Aspirez-vous à la plus haute perfection ?
« Je ne sache pas qu'il y ait nulle dévotion dans la vie spirituelle, qui soit plus propre pour élever en peu de temps une âme à la plus haute perfection, et pour faire goûter les véritables douceurs qu'on trouve au service de Jésus-Christ.

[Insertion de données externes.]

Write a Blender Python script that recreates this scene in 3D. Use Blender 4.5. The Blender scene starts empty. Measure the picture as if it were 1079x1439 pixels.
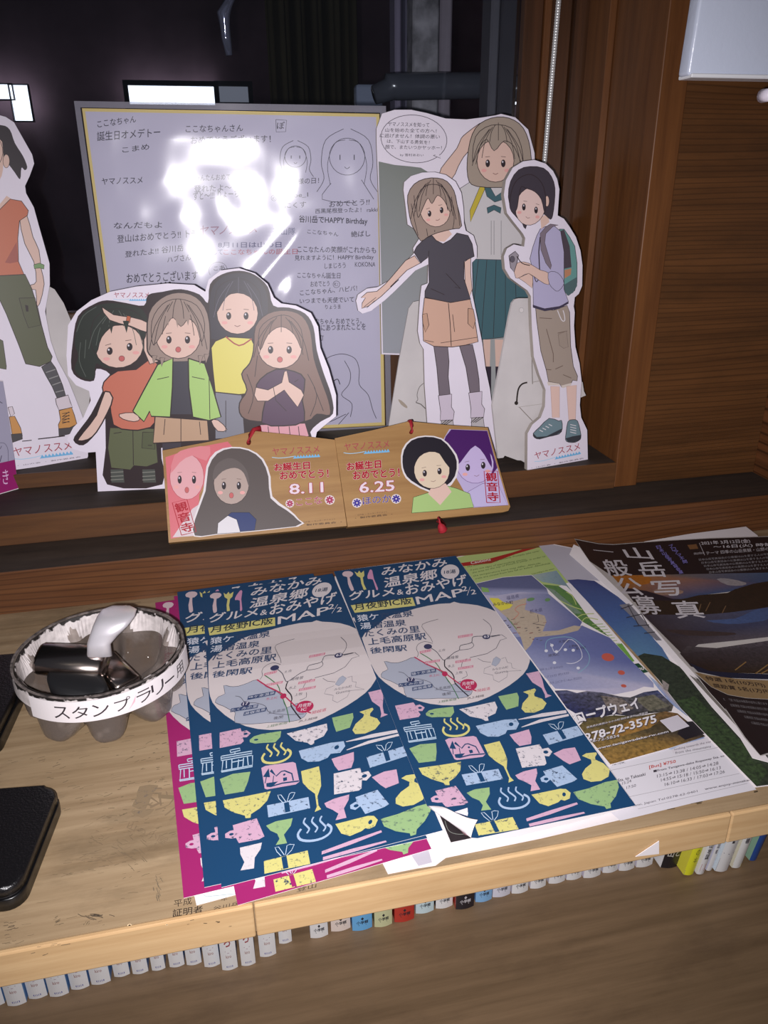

Les trésors de bénedictions et de gràces que ce Sacré-Cœur renferme sont infinis. »
Votre vocation vous impose-t-elle la noble tâche de travailler au salut de vos frères ?
« Mon divin Sauveur m'a fait entendre que ceux qui s'emploient au salut des âmes auront l'art de toucher les cœurs les plus endurcis et travailleront avec un succès merveilleux, s'ils sont pénétrés eux-mêmes d'une tendre dévotion envers son divin Cœur. »
3° — Mais si vous voulez attirer sur vous la plénitude de ces grâces, ne vous contentez pas d'honorer vous-même le Cœur adorable de Jésus, efforcez-vous de le faire connaître et honorer.
« Notre Seigneur, dit encore la vénérable Marguerite-Marie, m'a découvert ses trésors d'amour et de grâces pour les personnes qui se consacreront à ce divin Cœur et se dévoueront pour procurer tout l'honneur, l'amour et la gloire qui sera en leur pouvoir, mais des trésors si grands, qu'il m'est impossible de les exprimer.
« Oh ! que nous sommes heureux ! que nous sommes redevables à ce divin Cœur, de ce qu'il daigne se servir de nous pour établir cette dévotion, car il réserve des trésors incompréhensibles pour tous ceux qui s'y employeront selon tout le pouvoir qu'il leur en donne. »
Sixième Motif : — celle dévotion est le remède special que Dieu a voulu opposer aux maux qui désolent l'Eglise dans ces derniers temps ; elle est un puissant moyen de régénerer le monde, et de ranimer dans les chrétiens la Foi qui s'éteint et la charité qui se refroidit.
« Notre Seigneur, dit la sainte Religieuse, me fit connaître que le grand désir qu'il avait d'être parfaitement aimé des hommes lui avait fait former le dessein de leur manifester son Cœur, et de leur donner dans ces derniers temps ce dernier effort de son amour, en leur proposant un objet et un moyen si propres pour les engager à l'aimer et à l'aimer solidement... Qu'en cela il leur ouvrait tous les tresors d'amour, de grâces, de miséricorde, de sanctification et de salut que ce Cœur contient, afin que tous ceux qui voudraient lui rendre et lui procurer tout l'honneur et l'amour qui leur serait possible, fussent enrichis avec profusion des grâces dont ce Cœur adorable est la source, source féconde et inépuisable. »
Quoi de plus consolant que cette promesse dans ces temps malheureux où le démon déchaîné semble être sorti des enfers pour semer dans tout l'univers, avec les idées erronées d'une liberté mensongère, le trouble, le désordre, la licence et tous les crimes ?
Non jamais l'Europe tout entière n'eut un plus pressant besoin d'un secours extraordinaire que dans les maux de tout genre qui l'affligent aujourd'hui.
La dévotion au Sacré-Cœur n'a pas encore atteint sa fin, ses résultats, son but ; elle n'a pas acquis le developpement que Jésus désire, et le dernier effort de d'amour d'un Dieu n'a pas encore produit tous les fruits qu'il doit produire.
Tâchons donc de pratiquer nous-mêmes et de répandre autant que possible cette précieuse dévotion : Jésus le demande de nous ; écoutons sa voix suppliante.
0 Jésus ! nous nous consacrons à votre divin Cœur ! faites qu'il soit à jamais notre refuge, notre asile, et le salut du monde entier ! Ainsi soit-il.